Las Vegas Sun

May 8, 2024

Sun Editorial:

Stuck in the past

American automakers must give customers what they want: more gas-saving vehicles

Giving customers what they wanted had been a credo of American automaking giants General Motors, Ford and Chrysler for generations. They could deliver luxury, comfort, power and speed at reasonable prices and sustain large workforces that kept America’s economy humming. Little by little, though, foreign automakers such as Toyota and Honda began chipping away at the once-dominant U.S. market share enjoyed by the Detroit automakers.

Today one cannot pick up a newspaper or watch a TV news program without constant reminders that American automakers are in a world of hurt. Instead of making headlines with new product lines, U.S. companies have contributed of late to longer unemployment lines. They have been closing plants and thinning their workforces through buyouts and layoffs faster than they can say “zero percent financing.”
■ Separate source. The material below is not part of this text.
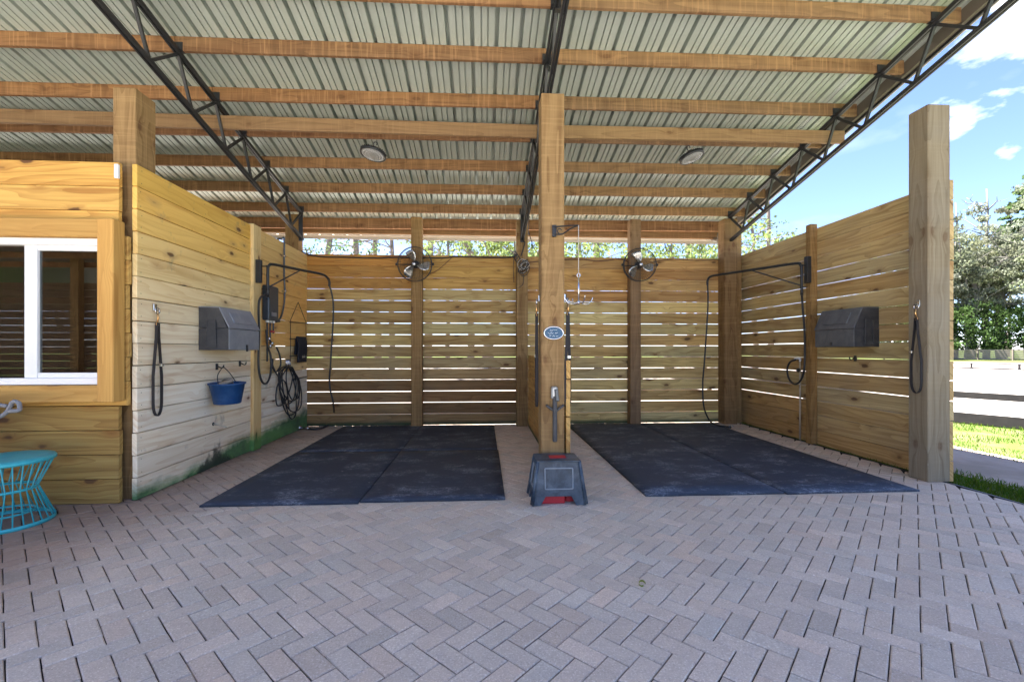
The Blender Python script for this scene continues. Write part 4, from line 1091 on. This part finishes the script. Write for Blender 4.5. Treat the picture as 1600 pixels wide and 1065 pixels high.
# ------------------------------------------------------------------ mounting step
t=thing('mounting_step','worn blue grey plastic mounting step with red inside at the foot of the centre post','step stool',(.435,3.65,0))
def step():
    a=on(826,790,Z=0); c=on(922,790,Z=0); cx=(a.x+c.x)/2; cy=3.68
    bw,bd=.214,.15; tw,td=.163,.12; H=.348; th=.016
    b=MB()
    def ring(k,z,ins=0): 
        w_=bw+(tw-bw)*k-ins; d_=bd+(td-bd)*k-ins
        return [Vector((cx-w_,cy-d_,z)),Vector((cx+w_,cy-d_,z)),Vector((cx+w_,cy+d_,z)),Vector((cx-w_,cy+d_,z))]
    L0=ring(0,0); L1=ring(.97,H*.97); pb=MB()
    arch=.072
    def side(p0,p1,q0,q1,f0,f1,pan):
        # trapezoid wall with an arch cut from its foot; p bottom, q top
        def pt(u,v): return (p0.lerp(p1,u)).lerp(q0.lerp(q1,u),v)
        ah=arch/H
        cols=[0,f0-.03,f0+.05,f1-.05,f1+.03,1]
        n=(p1-p0).cross(q0-p0).normalized()
        poly=[(0,0),(f0-.02,0),(f0+.06,ah),(f1-.06,ah),(f1+.02,0),(1,0),(1,1),(0,1)]
        outer=[pt(u,v) for u,v in poly]; inner=[p-n*th for p in outer]
        base=len(b.v); b.v+=outer+inner; m=len(poly)
        # split into convex pieces
        for q in ([0,1,2,7],[2,3,6,7],[3,4,5,6]):
            b.face([base+i for i in q]); b.face([base+m+i for i in q][::-1])
        for i in range(m):
            j=(i+1)%m; b.face([base+i,base+m+i,base+m+j,base+j])
        if pan:
            rect=[pt(.22,.38),pt(.78,.38),pt(.82,.85),pt(.18,.85)]
            for i in range(4):
                A_,B_=rect[i],rect[(i+1)%4]; pb.bar(A_+n*.003,B_+n*.003,.009,.012,n,.003)
    side(L0[0],L0[1],L1[0],L1[1],.18,.80,True)
    side(L0[1],L0[2],L1[1],L1[2],.25,.75,False)
    side(L0[2],L0[3],L1[2],L1[3],.18,.80,False)
    side(L0[3],L0[0],L1[3],L1[0],.25,.75,True)
    b.build('body','stepbox',t,None,.004,True); pb.build('panel_rim','worn',t)
    # corner ribs give the moulded shell its swept edges
    for i in range(4):
        e=MB(); e.tube([L0[i]+Vector((0,0,.012)),L1[i]],[.016,.014],8)
        e.build('corner','stepbox',t)
    tp=MB(); tp.box(cx-tw-.012,cx+tw+.012,cy-td-.012,cy+td+.012,H*.955,H,b=.014)
    tp.build('tread','stepbox',t)
    rr=MB(); rr.box(cx-.06,cx+.075,cy-.05,cy+.04,H,H+.004,b=.0015); rr.build('grip_patch','red',t)
    ib=MB(); ib.box(cx-.16,cx+.055,cy-.10,cy+.12,.0,.068,b=.006); ib.box(cx+.065,cx+.15,cy-.06,cy+.12,.0,.068,b=.006); ib.build('red_insert','red',t)
step()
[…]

Shares of General Motors stock last week fell below $10 to reach a 54-year low. The most popular vehicle sold in America is no longer the Ford F-150. The top of the heap is now ruled by Toyota and Honda sedans.
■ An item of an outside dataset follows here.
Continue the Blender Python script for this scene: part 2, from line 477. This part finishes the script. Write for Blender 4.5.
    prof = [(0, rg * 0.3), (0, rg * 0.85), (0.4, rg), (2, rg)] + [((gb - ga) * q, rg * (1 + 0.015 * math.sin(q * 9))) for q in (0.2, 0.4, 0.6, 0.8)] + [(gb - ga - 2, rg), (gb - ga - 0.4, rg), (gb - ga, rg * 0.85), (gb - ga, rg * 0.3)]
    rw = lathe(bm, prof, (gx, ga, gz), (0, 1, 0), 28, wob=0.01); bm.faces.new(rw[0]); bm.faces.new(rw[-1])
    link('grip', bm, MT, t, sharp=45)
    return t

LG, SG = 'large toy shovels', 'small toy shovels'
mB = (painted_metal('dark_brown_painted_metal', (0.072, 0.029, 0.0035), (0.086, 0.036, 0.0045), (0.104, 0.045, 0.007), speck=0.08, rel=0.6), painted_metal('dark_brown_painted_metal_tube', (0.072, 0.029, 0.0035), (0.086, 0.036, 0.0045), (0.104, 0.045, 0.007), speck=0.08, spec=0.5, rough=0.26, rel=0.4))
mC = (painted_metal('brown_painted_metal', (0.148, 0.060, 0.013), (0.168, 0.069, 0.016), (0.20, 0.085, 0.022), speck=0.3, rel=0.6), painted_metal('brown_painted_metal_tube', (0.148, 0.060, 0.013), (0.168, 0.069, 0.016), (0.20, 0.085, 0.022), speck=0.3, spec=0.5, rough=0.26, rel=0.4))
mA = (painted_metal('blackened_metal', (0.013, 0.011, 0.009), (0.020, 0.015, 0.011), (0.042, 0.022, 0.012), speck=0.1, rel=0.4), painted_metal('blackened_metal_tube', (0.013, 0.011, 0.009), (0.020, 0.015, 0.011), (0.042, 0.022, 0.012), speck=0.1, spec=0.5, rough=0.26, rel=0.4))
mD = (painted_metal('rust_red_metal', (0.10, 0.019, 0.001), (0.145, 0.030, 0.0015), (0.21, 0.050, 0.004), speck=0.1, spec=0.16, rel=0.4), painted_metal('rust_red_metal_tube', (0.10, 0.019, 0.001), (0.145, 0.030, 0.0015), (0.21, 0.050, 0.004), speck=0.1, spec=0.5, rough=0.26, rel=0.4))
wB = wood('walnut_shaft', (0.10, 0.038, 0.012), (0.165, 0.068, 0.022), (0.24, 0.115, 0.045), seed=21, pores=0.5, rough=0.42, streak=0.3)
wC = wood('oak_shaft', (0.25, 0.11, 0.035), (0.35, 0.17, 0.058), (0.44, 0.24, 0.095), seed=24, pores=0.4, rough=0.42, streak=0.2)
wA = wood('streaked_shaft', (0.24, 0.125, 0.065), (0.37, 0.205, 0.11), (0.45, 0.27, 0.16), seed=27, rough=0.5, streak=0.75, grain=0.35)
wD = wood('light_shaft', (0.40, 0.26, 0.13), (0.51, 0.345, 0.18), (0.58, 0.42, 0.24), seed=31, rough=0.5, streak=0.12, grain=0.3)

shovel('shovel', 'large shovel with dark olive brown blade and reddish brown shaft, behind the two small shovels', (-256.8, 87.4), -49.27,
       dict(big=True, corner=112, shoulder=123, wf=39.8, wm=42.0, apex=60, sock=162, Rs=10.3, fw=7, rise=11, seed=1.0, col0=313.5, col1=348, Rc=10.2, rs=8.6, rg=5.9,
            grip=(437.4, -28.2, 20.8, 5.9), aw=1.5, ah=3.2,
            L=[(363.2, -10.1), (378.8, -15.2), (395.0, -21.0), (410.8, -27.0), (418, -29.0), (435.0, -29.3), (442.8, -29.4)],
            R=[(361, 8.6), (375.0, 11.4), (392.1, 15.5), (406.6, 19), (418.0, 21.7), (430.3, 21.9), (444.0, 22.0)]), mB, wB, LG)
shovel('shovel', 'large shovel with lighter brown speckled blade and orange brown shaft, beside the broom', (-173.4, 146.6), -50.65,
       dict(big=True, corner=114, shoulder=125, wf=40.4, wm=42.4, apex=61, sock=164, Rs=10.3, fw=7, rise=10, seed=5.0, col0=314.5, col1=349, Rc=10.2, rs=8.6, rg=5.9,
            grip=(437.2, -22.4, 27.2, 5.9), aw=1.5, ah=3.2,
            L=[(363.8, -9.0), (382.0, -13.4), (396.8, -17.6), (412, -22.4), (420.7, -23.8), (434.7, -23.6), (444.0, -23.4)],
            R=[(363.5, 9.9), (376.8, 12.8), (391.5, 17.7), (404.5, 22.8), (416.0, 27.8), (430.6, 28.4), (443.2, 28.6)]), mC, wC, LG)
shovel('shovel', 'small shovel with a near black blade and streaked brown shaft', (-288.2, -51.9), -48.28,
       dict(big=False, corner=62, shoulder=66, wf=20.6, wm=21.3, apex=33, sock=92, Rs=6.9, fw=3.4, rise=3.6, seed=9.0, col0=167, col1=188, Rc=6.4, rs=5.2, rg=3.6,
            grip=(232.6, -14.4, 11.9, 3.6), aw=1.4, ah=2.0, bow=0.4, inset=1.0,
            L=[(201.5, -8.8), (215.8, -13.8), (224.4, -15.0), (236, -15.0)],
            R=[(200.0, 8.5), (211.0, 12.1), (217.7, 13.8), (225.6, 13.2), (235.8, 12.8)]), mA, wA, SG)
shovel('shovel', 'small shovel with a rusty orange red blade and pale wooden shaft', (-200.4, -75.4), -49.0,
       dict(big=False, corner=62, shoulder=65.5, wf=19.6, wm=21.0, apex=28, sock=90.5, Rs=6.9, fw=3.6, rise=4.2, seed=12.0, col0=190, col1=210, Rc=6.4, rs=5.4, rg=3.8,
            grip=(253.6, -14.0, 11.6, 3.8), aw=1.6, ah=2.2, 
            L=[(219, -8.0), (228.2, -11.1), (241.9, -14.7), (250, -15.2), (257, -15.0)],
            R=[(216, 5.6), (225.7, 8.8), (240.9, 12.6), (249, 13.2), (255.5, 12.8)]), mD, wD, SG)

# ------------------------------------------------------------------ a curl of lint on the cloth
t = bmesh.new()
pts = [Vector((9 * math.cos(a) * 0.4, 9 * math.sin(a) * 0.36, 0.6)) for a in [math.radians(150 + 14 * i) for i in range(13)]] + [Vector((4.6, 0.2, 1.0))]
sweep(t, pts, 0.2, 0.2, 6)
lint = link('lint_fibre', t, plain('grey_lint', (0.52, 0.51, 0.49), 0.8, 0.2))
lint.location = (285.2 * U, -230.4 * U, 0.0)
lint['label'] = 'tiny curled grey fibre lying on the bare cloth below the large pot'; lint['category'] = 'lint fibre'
At least some of this carnage could have been avoided had American manufacturers not so adamantly opposed 1990 legislation by then-Sens. Richard Bryan, D-Nev., and Slade Gorton, R-Wash., to increase the average mileage of vehicles sold in the United States — known as corporate average fuel economy standards — from 27.5 miles per gallon to slightly more than 40 mpg by 2001. Bryan argued at the time that the bill would save Americans 49 billion gallons of gasoline between 1995 and 2001, would lower this country’s dependence on foreign oil and cut emissions. It took Congress until last year to approve an increase in fuel economy standards to 35 mpg, which must be achieved by 2020.
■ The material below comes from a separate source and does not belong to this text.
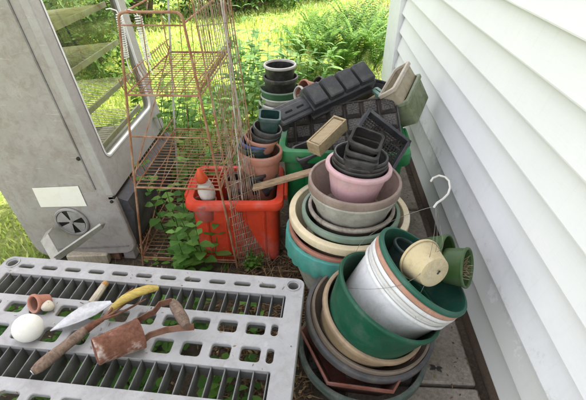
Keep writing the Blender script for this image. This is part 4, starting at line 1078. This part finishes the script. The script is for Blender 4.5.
# litter: dead leaves, twigs, wood chips
dl = MB()
for i in range(3800):
    x, y = rnd(-.95, .12), rnd(.1, 1.9)
    if i < 2200: x, y = rnd(-.30, .02), rnd(.30, 1.35)
    a = rnd(0, 2*PI); b0 = V((x, y, rnd(.003,.016)))
    if random.random() < .55: leaf(dl, b0, V((math.cos(a), math.sin(a), rnd(-.1,.3))), V((rnd(-.5,.5), rnd(-.5,.5), 1)), rnd(.01,.028), rnd(.005,.012), .2, 2)
    else: dl.tube([b0, b0+V((math.cos(a), math.sin(a), rnd(-.05,.15)))*rnd(.015,.05)], rnd(.0006,.0016), 4)
for i in range(160):
    x, y = rnd(-.36,-.02), rnd(.92,1.25); a = rnd(-.6,.6)+(PI/2 if random.random() < .3 else 0); b0 = V((x, y, .01)); l = rnd(.05,.16)
    dl.tube([b0, b0+V((math.cos(a)*l*.5, math.sin(a)*l*.5, rnd(.0,.04))), b0+V((math.cos(a)*l, math.sin(a)*l, rnd(.0,.05)))], .0011, 4)
for i in range(700):
    x, y = rnd(.05,.53), rnd(.3,2.3); a = rnd(0, 2*PI)
    if x < .47 and random.random() < .7: continue
    leaf(dl, V((x, y, .0225)), V((math.cos(a), math.sin(a), rnd(0,.2))), V((0,0,1)), rnd(.006,.016), rnd(.003,.007), .1, 2)
for (cx, cy, cz, r1, n_) in ((.140,1.156,.372,.085,60), (.135,1.15,.29,.10,30)):
    for i in range(n_):
        a = rnd(0, 2*PI); r = r1*rnd(.6,1); leaf(dl, V((cx+r*math.cos(a), cy+r*math.sin(a), cz)), V((rnd(-1,1), rnd(-1,1), .2)), V((0,0,1)), rnd(.008,.02), rnd(.004,.009), .1, 2)
tag(dl.build('leaf_litter', Lf_dead, smooth=0), 'brown dead leaves and twigs littering the soil and path', 'leaf litter', kind='stuff')
# dead dark leaf on the path
mb = MB(); b0 = P(436,368,.024)
for a in (.1, 2.6, 3.4, 5.6): leaf(mb, b0, V((math.cos(a), math.sin(a), .25)), V((0,0,1)), .022, .011, .3, 3)
tag(mb.build('dead_leaf', plastic('leaf_dark', (.045,.035,.035), .8, .1), smooth=0, base=b0), 'curled dark dead leaf lying on the concrete slab', 'dead leaf')

# ------------------------------------------------------------------ camera, light, world
cam = bpy.data.cameras.new('camera'); co = bpy.data.objects.new('camera', cam); col.objects.link(co)
cam.sensor_width = 36; cam.lens = 36*F/586; cam.clip_start = .02; cam.clip_end = 500
co.location = (0, 0, H); co.rotation_euler = (PI/2-PITCH, 0, YAW); scene.camera = co
sd_ = V((.58,.40,1.0)).normalized()
sun = bpy.data.lights.new('sun', 'SUN'); sun.energy = 13; sun.angle = math.radians(.53); sun.color = (1, .95, .86)
so = bpy.data.objects.new('sun', sun); col.objects.link(so); so.rotation_euler = sd_.to_track_quat('Z', 'Y').to_euler()
w = bpy.data.worlds.new('World'); scene.world = w; w.use_nodes = True
N = w.node_tree.nodes; L = w.node_tree.links; bg = N['Background']; sky = N.new('ShaderNodeTexSky'); sky.sky_type = 'NISHITA'
sky.sun_disc = False; sky.sun_elevation = math.asin(sd_.z); sky.sun_rotation = math.atan2(sd_.x, sd_.y); sky.dust_density = 2.5; sky.air_density = 1.0; sky.ozone_density = 1.0
hs_ = N.new('ShaderNodeHueSaturation'); hs_.inputs['Saturation'].default_value = .36; L.new(sky.outputs[0], hs_.inputs['Color']); L.new(mixc(N, L, 1.0, hs_.outputs[0], (1.07, 1.0, .935), 'MULTIPLY'), bg.inputs['Color']); bg.inputs['Strength'].default_value = .64
scene.view_settings.view_transform = 'Standard'; scene.view_settings.look = 'None'; scene.view_settings.exposure = 0; scene.view_settings.gamma = 1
But the damage to Detroit’s manufacturers had been done and may be irreversible. American automakers, which controlled more than 80 percent of the domestic market in the early 1980s, are struggling to maintain a 50 percent share today.

Their collective well-being undoubtedly would have been greater had they taken the sage advice from Bryan and Gorton to convert a greater percentage of their fleets to fuel-efficient vehicles. Had this action been taken in the 1990s, there is no doubt Toyota and Honda would not be as strong in this country as they are today. Instead, it was the Japanese automakers that first recognized the thirst among American consumers for low-cost, fuel-efficient cars.

Customers are screaming for more gas-saving models. There is no law that says you cannot add comfort and amenities such as leather seats and sun roofs, if so desired, to a fuel-efficient vehicle. General Motors, Ford and Chrysler must once again prove they can deliver what Americans want in an automobile. They should have listened to Bryan and Gorton when they had the chance.